A riprova della convenienza di negozi giuridici finanziariamente convenienti, seppur atipici, si rappresenta il valore economico che possono generare quelle estensioni dell’interesse sociale da società di capitali a contratti di godimento di azienda (i e società di fatto) utili al reperimento di risorse finanziarie, evidentemente posti in essere secondo la disciplina dell'art. 2556 c.c..

Ebbene, essendo i crediti commerciali potenzialmente idonei a circolare come titoli di credito se oggetto di delegazione titolata in provvista e per valuta, un modello contrattuale di tal specie è nominato contratto di Stock Lending. Esso è costituito da un prestito di titoli contro pagamento di una commissione (fee) e contestuale costituzione da parte del mutuatario (borrower) di una garanzia (rappresentata da denaro o da altri titoli di valore complessivamente superiore a quello dei titoli ricevuti in prestito, ivi compreso un finanziamento inter company), chiamata collaterale, a favore del mutuante (lender), a garanzia dell’obbligo di restituzione dei titoli ricevuti (assets).

Alla scadenza il mutuatario, la società finanziata, restituisce al mutuante, la società finanziatrice, altrettanti titoli o somme, della stessa specie e quantità dei titoli ricevuti come provvista, ed il mutuante ritrasferisce al mutuatario i beni oggetto della garanzia, azioni o quote come equity securities. Se il collaterale – il debito inter company - è costituito da cash, il lender ha il dovere di remunerarlo al borrower ad un tasso di mercato. Se invece il collaterale fornito è non-cash non viene richiesta alcuna remunerazione.

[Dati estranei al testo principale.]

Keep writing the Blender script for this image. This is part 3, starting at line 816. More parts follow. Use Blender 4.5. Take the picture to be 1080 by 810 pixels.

In tale contratto vi è la necessità che il rapporto esistente tra il valore dei titoli mutuati, una provvista della delegazione titolata, ed il valore dei beni costituiti a garanzia, le azioni o quote, rimanga inalterato nel corso della durata dell’operazione (c.d. rapporto a doppia causa).

Ne consegue che entrambe le parti saranno obbligate ad integrare la garanzia originariamente prestata (in caso di apprezzamento della provvista quale oggetto del prestito) o a restituire l’eccedenza (in caso di deprezzamento).

Questi prestiti possono essere aperti, c.d. on open basis; in tal caso non hanno una durata stabilita e quindi il borrower può chiudere l’operazione in qualunque momento (return) mentree il lender può chiedere la restituzione dei titoli in qualunque momento (recall). E’ la forma più utilizzata in quanto consente una maggiore flessibilità operativa; il tasso sottostante l’operazione può essere oggetto di rinegoziazione (re-rate) durante la vita del prestito per adeguare lo stesso a mutate condizioni di mercato. Oppure possono essere prestiti chiusi; in tale fattispecie la durata del prestito è stabilita a priori e i due contraenti non possono chiudere l’operazione in anticipo e neppure rinegoziare il tasso. Le fee maturate sui prestiti, così come gli interessi sulla garanzia cash (rebate), vengono pagati/incassati mensilmente e non alla scadenza di ogni singola operazione.



[1] Corte di Giustizia, con l’importante sentenza C-425/06 del 21 febbraio 2008.